> **DIRECTIONS**: Quote the material below exactly as written, from the first line to the line that holds "PI = math.pi", endpoints included.

> **RAW DATA**:
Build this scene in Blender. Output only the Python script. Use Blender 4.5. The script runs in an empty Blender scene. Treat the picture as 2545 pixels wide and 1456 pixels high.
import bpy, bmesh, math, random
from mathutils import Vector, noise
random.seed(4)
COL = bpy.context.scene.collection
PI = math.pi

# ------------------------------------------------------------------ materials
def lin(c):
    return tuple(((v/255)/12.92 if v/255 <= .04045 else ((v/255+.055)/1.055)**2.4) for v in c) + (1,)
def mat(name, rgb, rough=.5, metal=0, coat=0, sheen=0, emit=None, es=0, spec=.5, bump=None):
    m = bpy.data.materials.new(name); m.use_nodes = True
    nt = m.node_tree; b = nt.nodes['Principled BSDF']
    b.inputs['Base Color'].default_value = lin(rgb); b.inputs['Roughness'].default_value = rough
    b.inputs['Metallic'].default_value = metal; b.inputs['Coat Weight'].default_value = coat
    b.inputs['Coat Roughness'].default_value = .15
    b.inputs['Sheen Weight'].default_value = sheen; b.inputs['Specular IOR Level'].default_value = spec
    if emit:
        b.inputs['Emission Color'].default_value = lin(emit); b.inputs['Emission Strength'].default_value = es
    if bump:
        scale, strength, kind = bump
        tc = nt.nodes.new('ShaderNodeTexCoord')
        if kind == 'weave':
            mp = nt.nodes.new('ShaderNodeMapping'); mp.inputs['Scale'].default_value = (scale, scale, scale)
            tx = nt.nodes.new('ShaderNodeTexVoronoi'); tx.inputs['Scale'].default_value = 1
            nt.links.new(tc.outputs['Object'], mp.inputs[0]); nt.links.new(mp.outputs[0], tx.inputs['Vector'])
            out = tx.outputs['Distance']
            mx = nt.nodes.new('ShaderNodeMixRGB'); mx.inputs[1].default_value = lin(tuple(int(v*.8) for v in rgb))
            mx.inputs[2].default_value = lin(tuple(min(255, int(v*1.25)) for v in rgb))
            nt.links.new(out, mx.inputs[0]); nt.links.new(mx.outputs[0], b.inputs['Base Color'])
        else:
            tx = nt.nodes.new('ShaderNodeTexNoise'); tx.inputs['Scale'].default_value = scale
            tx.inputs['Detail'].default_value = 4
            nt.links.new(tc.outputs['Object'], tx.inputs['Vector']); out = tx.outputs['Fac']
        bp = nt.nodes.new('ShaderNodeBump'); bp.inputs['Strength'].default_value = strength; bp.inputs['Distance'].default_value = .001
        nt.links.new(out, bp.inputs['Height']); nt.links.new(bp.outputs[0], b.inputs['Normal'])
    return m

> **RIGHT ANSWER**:
Build this scene in Blender. Output only the Python script. Use Blender 4.5. The script runs in an empty Blender scene. Treat the picture as 2545 pixels wide and 1456 pixels high.
import bpy, bmesh, math, random
from mathutils import Vector, noise
random.seed(4)
COL = bpy.context.scene.collection
PI = math.pi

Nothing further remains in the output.